10 Best Horror Movie Villains With Absolutely No Motive
1. Michael Myers - Halloween (1978)
There are plenty of slasher icons out there, none of which have a particularly good moral compass. They take a sadistic pleasure in slaughtering their victims, with genre heavyweights racking up impressive body counts throughout their respective franchises.
But one slasher villain stands above the rest as the most malicious: Michael Myers from John Carpenter’s genre-defining classic, Halloween.
Known only as “The Shape” in this seminal flick, Myers is a knife-wielding maniac who terrorises babysitter Laurie Strode (Jamie Lee Curtis) on Halloween night after escaping a mental institution.
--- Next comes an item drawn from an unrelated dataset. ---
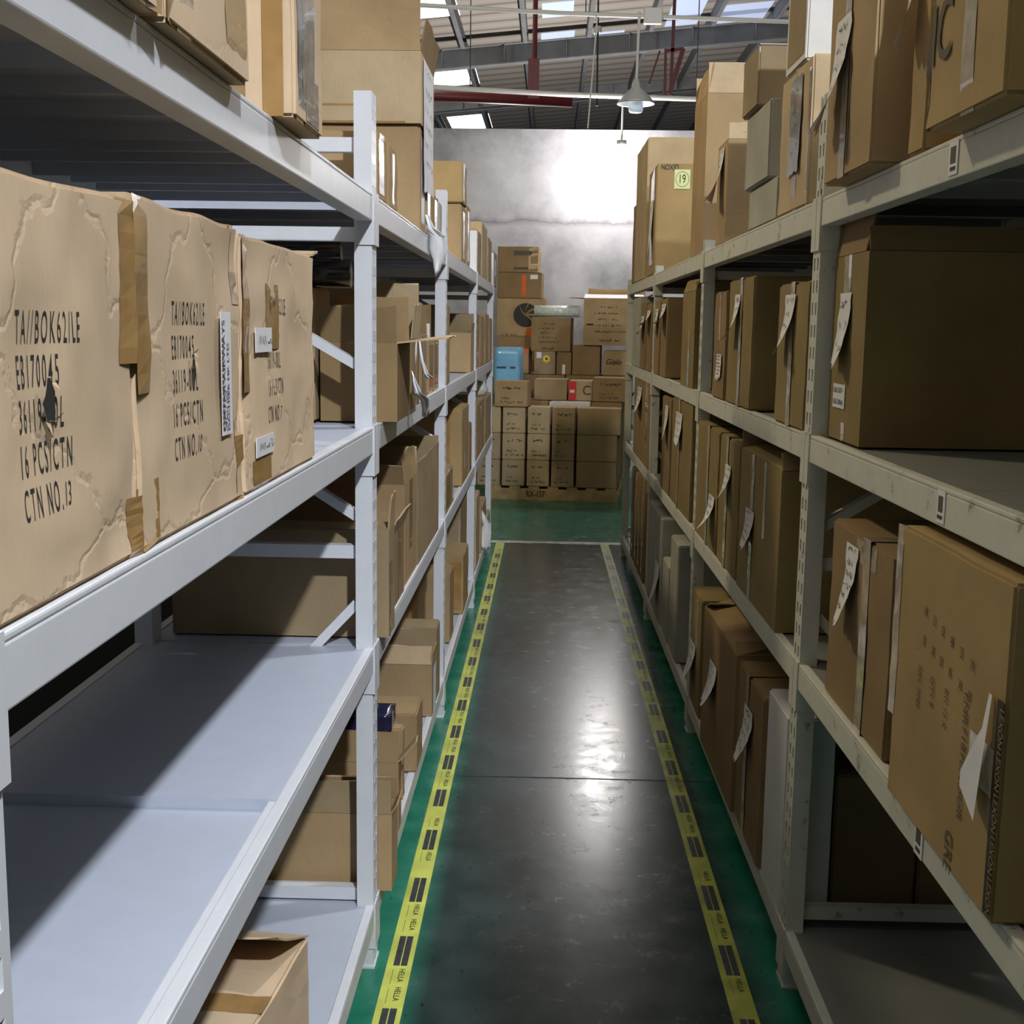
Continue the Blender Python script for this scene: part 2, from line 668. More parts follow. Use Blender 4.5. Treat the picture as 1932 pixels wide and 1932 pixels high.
for i, (Y, zc, hh) in enumerate([(23.7, 6.505, .36), (29.7, 6.76, .34), (17.7, 6.505, .36)][:2]):
    mb = MB()
    zz = lambda x: zc+RS*(x+2.34)
    for (w, za, zb) in [(.012, 0, hh), (.2, 0, .016), (.2, hh-.016, hh)]:
        v = []
        for x in (-10, 10):
            b0 = zz(x)-.228
            v += [(x, Y-w/2, b0+za), (x, Y+w/2, b0+za), (x, Y+w/2, b0+zb), (x, Y-w/2, b0+zb)]
        mb.add(v, [(0, 1, 2, 3), (7, 6, 5, 4), (0, 4, 5, 1), (1, 5, 6, 2), (2, 6, 7, 3), (3, 7, 4, 0)], 'grey_steel')
    for x in np.arange(-9, 9.5, 1.15):
        b0 = zz(x)-.228
        mb.box((x-.005, Y-.1, b0), (x+.005, Y+.1, b0+hh), 'grey_steel')
    tag(mb.build('roof_rafter'), ['deep grey steel rafter crossing the roof in front of the red braces', 'farther grey steel rafter just above the concrete wall'][i], 'roof beam')

# conduits, sprinkler pipes, hangers
mb = MB()
pa, pb, pc = on_y(710, 5, 12.6), on_y(1060, 25, 12.6), on_y(1465, 40, 12.6)
mb.tube([pa+(pa-pb)*2, pa, pb, pc, pc+(pc-pb)*2], .022, 'conduit_white', 8)
cd = mb.build('cable_conduit', smooth=True)
mb = MB()
q = on_y(1105, 27, 12.6)
mb.tube([(q[0], 12.6, q[2]), (q[0], 12.6, roof_z(q[0])-.01)], .006, 'dark_steel', 6)
mb.build('hanger_wire', cd)
tag(cd, 'thin white cable conduit crossing above the hanging pendant lamp', 'pipe')
mb = MB()
q = on_y(1232, 31, 12.6)
mb.box((q[0]-.09, 12.55, q[2]-.075), (q[0]+.09, 12.63, q[2]+.075), 'conduit_white')
mb.build('junction_box', cd, bevel=.01)
mb = MB()
pa, pb, pc = on_y(812, 164, 13.25), on_y(1060, 178, 13.25), on_y(1310, 187, 13.25)
mb.tube([pa+(pa-pb)*2.2, pa, pb, pc, pc+(pc-pb)*2], .026, 'conduit_white', 8)
lc = mb.build('cable_conduit', smooth=True)
for u in (887, 1313):
    q = pa+(pb-pa)*((u-812)/(1060-812)) if u < 1060 else pb+(pc-pb)*((u-1060)/250)
    mb = MB()
    mb.tube([(q[0], q[1], q[2]), (q[0], q[1], roof_z(q[0])-.01)], .006, 'dark_steel', 6)
    mb.build('hanger_wire', lc)
tag(lc, 'white cable conduit crossing behind the shade of the pendant lamp', 'pipe')
mb = MB()
mb.tube([(-4, 18.2, 4.93), (-1.9, 18.2, 4.86), (.25, 18.2, 4.79)], .075, 'red_steel', 10)
sp_ = mb.build('sprinkler_pipe', smooth=True)
tag(sp_, 'dark red sprinkler pipe running below the lower conduit at left', 'pipe')
mb = MB()
for q in [on_y(1010, 28, 18.2), ]:
    mb.tube([(q[0], 18.2, 4.80), (q[0], 18.2, roof_z(q[0])-.03)], .035, 'red_steel', 8)
    a = on_y(1010, 112, 18.2)
    mb.box((a[0]-.10, 18.13, 4.80), (a[0]+.06, 18.27, a[2]), 'red_steel')
mb.build('riser_pipe', sp_)
mb = MB()
for (u0, v0, u1, v1, w) in [(1274, -25, 1265, 180, .05), (1256, 92, 1254, 190, .04), (1258, 96, 1290, 92, .05), (1289, 92, 1263, 178, .07), (1245, 96, 1224, 160, .03), (1254, 190, 1259, 178, .03)]:
    p, q = on_y(u0, v0, 20), on_y(u1, v1, 20)
    mb.bar(p, q, w, w, 'red_steel', up=(0, 1, 0))
tag(mb.build('pipe_bracket'), 'dark red triangular steel pipe bracket right of the pendant lamp', 'bracket')
mb = MB()
p, q = on_y(1126, 50, 17.19), on_y(1126, 200, 17.19)
mb.tube([(p[0], 17.19, roof_z(p[0])-.002), q], .014, 'dark_steel', 6)
mb.tube([on_y(1128, 50, 17.19), on_y(1128, 62, 17.19)], .05, 'conduit_white', 8)
tag(mb.build('drop_cable'), 'thin dark cable dropping from the roof left of the pendant lamp', 'cable')
mb = MB()
p, q = on_y(1127, 31, 12.62), on_y(1109, 242, 12.62)
mb.tube([p, q], .008, 'conduit_white', 6)
tag(mb.build('drop_cable'), 'thin pale cable hanging in front of the wall top', 'cable')


def pendant():
    c = on_y(1200, 185, 12.6)
    t = empty('pendant_lamp', (c[0], 12.6, c[2]))
    t.scale = (.7875,)*3
    tag(t, 'grey cone shade pendant lamp hanging on a rod from the conduit', 'lamp')
    m = MB()
    m.lathe([(.028, .23), (.045, .20), (.06, .12), (.11, .08), (.225, -.045), (.235, -.075), (.225, -.07), (.10, .06), (.05, .10)], (0, 0, 0), 'lamp_shade', 28)
    m.build('lamp_shade', t, smooth=True)
    m = MB()
    m.tube([(0, 0, .2), (.012, 0, 1.03)], .018, 'conduit_white', 8)
    m.build('hanging_rod', t)
    m = MB()
    m.lathe([(.0, .02), (.085, .02), (.092, -.04), (.092, -.15), (.075, -.175), (0, -.178)], (0, 0, 0), 'bulb_off', 20)
    m.build('bulb', t, smooth=True)


pendant()
g = on_y(1172, 296, 13.25)
gl = empty('globe_lamp', (g[0], 13.25, g[2]))
tag(gl, 'glowing white globe lamp hanging by the concrete wall behind right cartons', 'lamp')
mb = MB()
mb.lathe([(.001, .13)]+[(.13*sin(a), .13*cos(a)) for a in np.linspace(.15, pi-.05, 12)], (0, 0, 0), 'globe_lit', 24)
gb = mb.build('globe', gl, smooth=True)
gb.visible_shadow = True
mb = MB()
mb.tube([(0, 0, .12), (.0, 0, on_y(1172, 182, 13.25)[2]-g[2])], .012, 'conduit_white', 6)
mb.build('hanging_rod', gl)
mb = MB()
mb.lathe([(.0, .165), (.05, .165), (.055, .12), (.05, .11)], (0, 0, 0), 'lamp_shade', 16)
mb.build('lamp_cap', gl, smooth=True)


# ------------------------------------------------------------------ floor markings
def floor_tape(name, label, pts, w, z, seed, mat='tape_yellow'):
    rnd = random.Random(seed)
    (xa, ya), (xb, yb) = pts
    t = empty(name, (xa, ya, 0), math.atan2(-(xb-xa), yb-ya))
    tag(t, label, 'tape')
    L = math.hypot(xb-xa, yb-ya)
    m = MB()
    n = 90
    for i in range(n):
        a, b = L*i/n, L*(i+1)/n
        m.poly([(-w/2, a, z), (w/2, a, z), (w/2, b, z), (-w/2, b, z)], mat)
    m.build('tape_strip', t)
    period = .347
    mk, tx = MB(), MB()
    y = .175
    while y < L-.3:
        for x0, x1 in ((-.0155, .0005), (.0035, .0195)):
            mk.box((x0, y, z+.0004), (x1, y+.15, z+.0008), 'tape_mark')
        far = y+.15
        for j in range(2):
            if rnd.random() < .12:
                continue
            put_text(tx, 'HELLA', (.0035, far+.180-.086*j, z), (0, -1, 0), (1, 0, 0), .0145, 'ink', 1.0, .004, off=.0008, space=1.05)
            for q in range(7):
                yy = far+.175-.086*j-q*.010
                tx.poly([(-.013, yy-.007, z+.0008), (-.0115, yy-.007, z+.0008), (-.0115, yy, z+.0008), (-.013, yy, z+.0008)], 'ink_soft')
        y += period
    mk.build('dark_bars', t, normals=False)
    tx.build('printed_text', t, normals=False)
    return t


floor_tape('floor_tape', 'yellow printed floor tape along the foot of the left rack', ((-.350, 2.35), (-.344, 9.03)), .064, .0012, 3)
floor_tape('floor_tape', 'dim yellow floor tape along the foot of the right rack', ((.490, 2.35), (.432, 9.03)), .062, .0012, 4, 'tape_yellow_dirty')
mb = MB()
for i in range(24):
    x0, x1 = -.9+i*.1, -.8+i*.1
    mb.poly([(x0, 9.03+random.uniform(-.01, .01), .0018), (x1, 9.03+random.uniform(-.01, .01), .0018), (x1, 9.13, .0018), (x0, 9.13, .0018)], 'line_white')
tag(mb.build('floor_line'), 'worn white line painted across the floor at the end of the racks', 'floor marking')
mb = MB()
mb.box((-.31, 4.203, .0004), (.62, 4.209, .0012), 'tape_mark')
tag(mb.build('floor_joint'), 'thin dark joint crossing the grey floor of the aisle', 'floor marking')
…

Audiences are purposely told little about who Myers is. All we know is that he killed his sister on Halloween when he was six years old. He can appear and disappear with ease, is seemingly unkillable, and his psychologist (Donald Pleasence) constantly refers to the killer as being pure evil. The character is borderline supernatural, and it’s precisely this ambiguity that has made this killer so iconic.
Unfortunately, though, schlocky sequels and Rob Zombie’s remake would try to fill in the blanks by giving Myers a backstory and motivation. Not only did this turn the character into a parody of its former self, it proves exactly why not having a motivation makes for a better horror villain.